Karya Fatimah Az Zahra
Mahasiswa FKIP Uhamka
Krisis moral terus terjadi di negeri ini, terutama terjadi pada generasi
yang masih muda terpelajar. Tidak hanya itu, generasi muda saat ini sudah
semakin menjauhkan diri dari budayanya sendiri dan lebih menyenangi budaya
asing. Salah satunya karya khas bangsa sendiri yaitu wayang. Generasi tua masih
mengemarinya, tetapi generasi muda dapat dikatakan tidak mengemarinya. Padahal wayang
telah diakui oleh dunia internasional sebagai media pembentuk karakter generasi
bangsa. Pemerintah pun telah menetapkan 7 November sebagai Hari Wayang
Nasional.
Wayang merupakan seni budaya Indonesia yang
kaya akan nilai falsafah kehidupan dalam setiap pertunjukannya. Meskipun waktu
terus berganti dan zaman selalu mengalami perubahan, wayang tetap eksis tidak
hanya dijadikan sebagai media hiburan tetapi pula dakwah maupun pendidikan
serta pembentuk karakter terutama generasi muda saat ini. Kita bisa melihat
sendiri dari tokoh-tokoh wayang yang ditampilkan ataupun yang diceritakan serta
cerita yang dijalankan terdapat nilai-nilai kebaikan di dalamnya, namun ada
pula perilaku keburukan. Ada ketidakadilan ataupun kesewenang-wenangan tetapi
ada pula keadilan yang ditegakkan ataupun kesewenang – wenangan tersebut
dihapuskan.
Hanya saja saat ini patut disayangkan generasi penerus justru terbawa
arus akibat perubahan zaman yang terus berkembang. Mereka lebih bergaya dan
bertingkah laku tidak sesuai dengan budaya Indonesia karena belum mampu mampu
menyaring budaya asing yang kurang sesuai tersebut. Kaitannya dengan wayang,
generasi penerus lebih menganggap wayang hanya sebagai seni pajang bahkan
dianggap sudah tidak trend karena sejak awal tidak suka terhadap wayang apalagi
pertunjukannya. Padahal jika generasi penerus mau mengenal, menghayati maupun
mempelajarinya generasi dapat lebih berkarakter bahkan sebagai pedoman
bertingkah laku dalam kehidupan sehari-hari dari cerita wayang yang ditontonnya
tersebut.
Saat ini
bukan waktunya kita menyalahkan generasi penerus mengapa mereka tidak menyukai
wayang bahkan enggan melihat pertunjukan wayang. Bukan berarti pula terlambat
untuk mengenalkan wayang (disertai wataknya) dan ceritanya kepada generasi
penerus. Jika orangtua dapat menyadari wayang lewat pertunjukannya dapat
dijadikan sebagai media tambahan pembentukan karakter anak, tentunya orangtua
dapat lebih terbantu untuk menanamkan nilai-nilai pekerti tersebut.
Tinggal
bagaimana upaya orang tua menanamkan kecintaan kepada wayang dan karakternya
kepada anak beserta nilai pembelajaran yang bisa didapat dari pertunjukan
wayang tersebut. Cara yang paling efektif yaitu dengan bercerita dan
mengenalkannya melalui bahasa sesuai usia dimana wayang tersebut dikenalkan.

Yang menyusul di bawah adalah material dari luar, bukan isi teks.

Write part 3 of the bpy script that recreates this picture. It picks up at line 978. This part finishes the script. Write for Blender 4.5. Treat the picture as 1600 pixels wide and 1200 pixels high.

Baik melalui buku cerita pewayangan ataupun melalui pengenalan tokoh wayang
secara langsung.
Jangan sampai wayang dengan nilai-nilai kehidupan yang khas di dalamnya dan sangat berguna bagi generasi penerus hanya sekedar cerita dan semakin ditinggalkan oleh penerusnya. Mengenalkan kembali wayang menjadikan generasi penerus akan kembali mencintai budayanya sendiri dan mampu menjaganya agar warisan budaya tersebut tidak punah meskipun perubahan zaman terus terjadi. Secara tidak langsung pula generasi penerus telah mendapatkan pembelajaran karakter sebagai tuntunan bagi kehidupannya.